▶ Instructions to follow
Skip the pictures, please, and write out exactly the lines from the opening of the data through the line containing "SC = bpy.context.scene; COL = SC.collection".

▽

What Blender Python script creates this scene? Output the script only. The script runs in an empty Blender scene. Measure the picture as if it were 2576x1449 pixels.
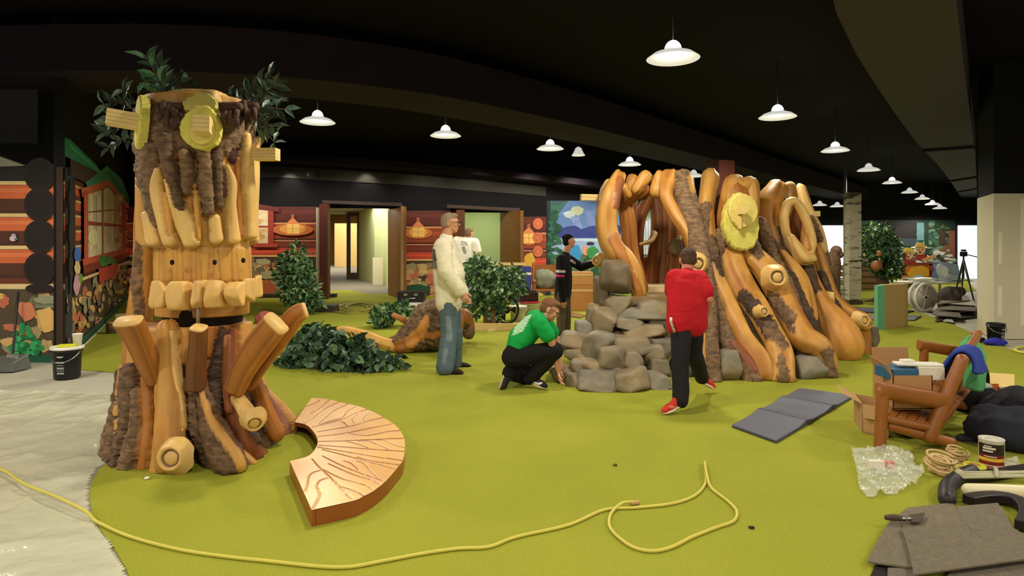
import bpy, bmesh, math, random
import numpy as np
from mathutils import Vector, Matrix
random.seed(7); RNG = np.random.default_rng(7)
SC = bpy.context.scene; COL = SC.collection

# ---------------- camera, world, exposure ----------------
FL, CAMH, CX, HY = 1600.0, 1.4, 1288.0, 620.0
cam = bpy.data.cameras.new('camera'); camo = bpy.data.objects.new('camera', cam); COL.objects.link(camo)
cam.sensor_fit = 'HORIZONTAL'; cam.sensor_width = 36.0; cam.lens = 36.0*FL/2576.0
cam.shift_y = (HY-724.5)/2576.0; cam.clip_end = 200
camo.location = (0, 0, CAMH); camo.rotation_euler = (math.pi/2, 0, 0)
SC.camera = camo
w = bpy.data.worlds.new('world'); SC.world = w; w.use_nodes = True
w.node_tree.nodes['Background'].inputs[0].default_value = (1.0, 0.93, 0.8, 1)
w.node_tree.nodes['Background'].inputs[1].default_value = 0.40
SC.view_settings.view_transform = 'Standard'; SC.view_settings.look = 'None'
SC.view_settings.exposure = 0.0; SC.view_settings.gamma = 1.0; SC.view_settings.use_curve_mapping = False
try:
    SC.cycles.max_bounces = 6; SC.cycles.diffuse_bounces = 3; SC.cycles.transparent_max_bounces = 8
    SC.cycles.sample_clamp_indirect = 4.0
except Exception: pass
LAMP_W = 210.0

# ---------------- helpers ----------------
def P(x, y, d): return np.array([(x-CX)/FL*d, d, CAMH+(HY-y)/FL*d])
def Gz(x, y, z=0.0):
    d = FL*(CAMH-z)/(y-HY); return np.array([(x-CX)/FL*d, d, z])
def px(n, d): return n*d/FL
def S(r, g, b):
    o = []
    for c in (r, g, b):
        c /= 255.0; o.append(c/12.92 if c <= .04045 else ((c+.055)/1.055)**2.4)
    return tuple(o)
ORG = {}
def _hash(ix, iy, iz, seed):
    h = (ix*374761393 + iy*668265263 + iz*2147483647 + seed*1274126177) & 0xffffffff
    h = ((h ^ (h >> 13))*1274126177) & 0xffffffff
    return ((h ^ (h >> 16)) & 0xffff)/65535.0
def noise(p, scale=1.0, seed=0, octv=1):
    p = np.asarray(p, float)*scale; out = 0; amp = 1.0; tot = 0
    for o in range(octv):
        q = p*(2**o); i = np.floor(q).astype(np.int64); f = q-i; f = f*f*(3-2*f); v = 0
        for dx in (0, 1):
            for dy in (0, 1):
                for dz in (0, 1):
                    wgt = (f[..., 0] if dx else 1-f[..., 0])*(f[..., 1] if dy else 1-f[..., 1])*(f[..., 2] if dz else 1-f[..., 2])
                    v = v+wgt*_hash(i[..., 0]+dx, i[..., 1]+dy, i[..., 2]+dz, seed+o*17)
        out = out+amp*(v*2-1); tot += amp; amp *= .5
    return out/tot

def mk(name, V, F, m, parent=None, smooth=True, col=None, origin=None, bevel=0.0, fcol=None):
    V = np.asarray(V, float)
    me = bpy.data.meshes.new(name)
    if parent is not None: org = ORG[parent]
    elif origin is not None: org = np.asarray(origin, float)
    else:
        org = V.mean(0).copy() if len(V) else np.zeros(3); org[2] = V[:, 2].min()
    me.from_pydata((V-org).tolist(), [], [list(map(int, f)) for f in F]); me.validate(); me.update()
    if smooth: me.polygons.foreach_set('use_smooth', [True]*len(me.polygons))
    if col is not None:
        col = np.asarray(col, np.float32)
        if col.ndim == 1: col = np.tile(col, (len(V), 1))
        if col.shape[1] == 3: col = np.hstack([col, np.zeros((len(col), 1), np.float32)])
        a = me.color_attributes.new('Col', 'FLOAT_COLOR', 'POINT'); a.data.foreach_set('color', col.astype(np.float32).ravel())
    if fcol is not None:
        a = me.color_attributes.new('Col', 'FLOAT_COLOR', 'CORNER'); buf = []
        for p_ in me.polygons: buf += list(tuple(fcol[p_.index])+(0.0,))*p_.loop_total
        a.data.foreach_set('color', buf)
    o = bpy.data.objects.new(name, me); COL.objects.link(o)
    if m is not None: me.materials.append(m)
    if parent is not None: o.parent = parent
    else: o.location = org
    ORG[o] = org
    if bevel:
        b = o.modifiers.new('b', 'BEVEL'); b.width = bevel; b.segments = 2; b.limit_method = 'ANGLE'
    return o
def tag(o, label=None, cat=None, group=None, kind=None):
    if label: o['label'] = label
    if cat: o['category'] = cat
    if group: o['group'] = group
    if kind: o['kind'] = kind
    return o
def thing(name, loc, label, cat, group=None):
    o = bpy.data.objects.new(name, None); COL.objects.link(o); loc = np.asarray(loc, float)
    o.location = loc; o.empty_display_size = .1; ORG[o] = loc
    return tag(o, label, cat, group)
def struct(name, V, F, m, **k):
    return tag(mk(name, V, F, m, **k), kind='structure')
def J(*parts):
    V = []; F = []; n = 0
    for v, f in parts:
        v = np.asarray(v, float); V.append(v); F += [[i+n for i in q] for q in f]; n += len(v)
    return np.vstack(V), F
def box(c, s, rz=0.0, M=None):
    c = np.asarray(c, float); s = np.asarray(s, float)/2
    v = np.array([[x, y, z] for x in (-1, 1) for y in (-1, 1) for z in (-1, 1)])*s
    if M is not None: v = v @ np.asarray(M).T
    elif rz:
        a, b = math.cos(rz), math.sin(rz); v = v @ np.array([[a, b, 0], [-b, a, 0], [0, 0, 1]])
    return v+c, [[0, 1, 3, 2], [4, 6, 7, 5], [0, 4, 5, 1], [2, 3, 7, 6], [0, 2, 6, 4], [1, 5, 7, 3]]
def frame(fwd, up=(0, 0, 1)):
    f = np.asarray(fwd, float); f = f/np.linalg.norm(f); r = np.cross(f, up)
    if np.linalg.norm(r) < 1e-4: r = np.cross(f, (1, 0, 0))
    r /= np.linalg.norm(r); u = np.cross(r, f)
    return np.column_stack([r, f, u])            # local x=right, y=forward, z=up
def resample(pts, n):
    """Catmull-Rom through pts (any width)"""
    p = np.asarray(pts, float)
    if len(p) == 2: t = np.linspace(0, 1, n)[:, None]; return p[0]*(1-t)+p[1]*t
    q = np.vstack([2*p[0]-p[1], p, 2*p[-1]-p[-2]])
    L = np.linalg.norm(np.diff(p[:, :3], axis=0), axis=1); c = np.concatenate([[0], np.cumsum(L)]); c /= c[-1]
    out = []
    for s in np.linspace(0, 1, n):
        i = min(np.searchsorted(c, s, 'right')-1, len(p)-2); t = (s-c[i])/max(c[i+1]-c[i], 1e-9)
        a, b, d, e = q[i], q[i+1], q[i+2], q[i+3]
        out.append(.5*((2*b)+(-a+d)*t+(2*a-5*b+4*d-e)*t*t+(-a+3*b-3*d+e)*t**3))
    return np.array(out)
def tube(pts, rad, n=16, m=None, caps=True, flat=1.0, rnd=True, closed=False):
    """tube through pts; rad scalar or per-point; flat squashes along the frame normal; round ends"""
    pts = np.asarray(pts, float); rad = np.full(len(pts), rad, float) if np.isscalar(rad) else np.asarray(rad, float)
    if m: q = resample(np.column_stack([pts, rad]), m); pts, rad = q[:, :3], np.maximum(q[:, 3], 1e-4)
    if caps and rnd and not closed:
        t0 = pts[0]-pts[1]; t0 /= np.linalg.norm(t0)+1e-9; t1 = pts[-1]-pts[-2]; t1 /= np.linalg.norm(t1)+1e-9
        ks = [(.95, .3), (.75, .66), (.45, .9)]
        pts = np.vstack([[pts[0]+t0*rad[0]*a for a, b in ks], pts, [pts[-1]+t1*rad[-1]*a for a, b in ks[::-1]]])
        rad = np.concatenate([[rad[0]*b for a, b in ks], rad, [rad[-1]*b for a, b in ks[::-1]]])
    N = len(pts); T = np.gradient(pts, axis=0)
    if closed: T = np.roll(pts, -1, 0)-np.roll(pts, 1, 0)
    T /= np.linalg.norm(T, axis=1)[:, None]+1e-9
    u = np.cross(T[0], (0, 1, 0.01)); 
    if np.linalg.norm(u) < .2: u = np.cross(T[0], (1, 0, 0))
    u /= np.linalg.norm(u); V = []
    a = np.arange(n)*2*math.pi/n
    for i in range(N):
        u = u-T[i]*np.dot(u, T[i]); u /= np.linalg.norm(u)+1e-9; v = np.cross(T[i], u)
        V.append(pts[i]+rad[i]*(np.cos(a)[:, None]*u+flat*np.sin(a)[:, None]*v))
    V = np.vstack(V); F = []
    for i in range(N if closed else N-1):
        k = (i+1) % N
        for j in range(n): F.append([i*n+j, i*n+(j+1) % n, k*n+(j+1) % n, k*n+j])
    if caps and not closed:
        F.append(list(range(n))[::-1]); F.append([(N-1)*n+j for j in range(n)])
    return V, F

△

▶ Exercise answer
What Blender Python script creates this scene? Output the script only. The script runs in an empty Blender scene. Measure the picture as if it were 2576x1449 pixels.
import bpy, bmesh, math, random
import numpy as np
from mathutils import Vector, Matrix
random.seed(7); RNG = np.random.default_rng(7)
SC = bpy.context.scene; COL = SC.collection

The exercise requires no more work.